LaRocca insists the OCal label will be important to consumers. “It absolutely has to be certified. We have to have integrity behind what it is. The purer the better, and that means no synthetic fertilizers, pesticides, or herbicides. And there is a long list of synthetic ingredients you can’t use in processing,” he said.
Representing the government and the regulation side, Dolcini says he comes to conferences like the Organic Grower Summit to get real time feedback on the process. “On the issue of cannabis, because there is this schism between federal law which outlaws cannabis cultivation and California state law which specifically makes it legal to cultivate cannabis, we really are in unchartered waters,” he said. Dolcini says state regulators, with input from growers and processors, will spend 2020 drafting the rules for organic cannabis growers and making sure they are communicated clearly.

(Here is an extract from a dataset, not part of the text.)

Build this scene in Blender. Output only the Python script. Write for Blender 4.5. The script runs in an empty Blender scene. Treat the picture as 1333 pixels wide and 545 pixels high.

“DPR’s role going forward as we settle out state versus federal law will be to work with CDFA, the Department of Justice, Cal-cannabis (the division within CDCF in charge of the OCal certification), Bureau of Cannabis Control, Fish and Game and county ag commissioners to figure out who needs to do what in order to create a market place that is transparent and easy to understand from the grower perspective as well as from a consumer perspective. Opportunities like this conference are important to help us make this more of a collaborative project,” Dolcini said.
Carr, a longtime grower in the Santa Cruz mountains, says communicating the benefits and what he sees as superior product qualities of organic cannabis is key to future industry success, and he is anxious to get going on organic certification and marketing.
”Long term it’s going to an ongoing story telling mission to elevate the consciousness of the consumer. When you can articulate your narrative, and build a brand regionally , the product will be far superior to the ‘spray tan’ beauty of indoors cannabis products. We all need to be outspoken and involved. After 80 years of prohibition we’re now in transition. Education is an important part of this next step,” Carr said.
Dolcini and LaRocca couldn’t agree more, but they also understand the anxiety among cannabis growers and those looking to go organic. This year will be one of stops and starts as state regulators work to hammer out the rules that will dictate the next chapter in cannabis cultivation.
LaRocca, however, is clear on one point – state regulators and growers should not tolerate cheaters. He believes the OCal label adds value and reassurance to the consumer, and so the integrity behind it must be preserved. “We aren’t saying cannabis growers have to grow organically but if you say you are growing organically then damnit you better have the OCal label on it.”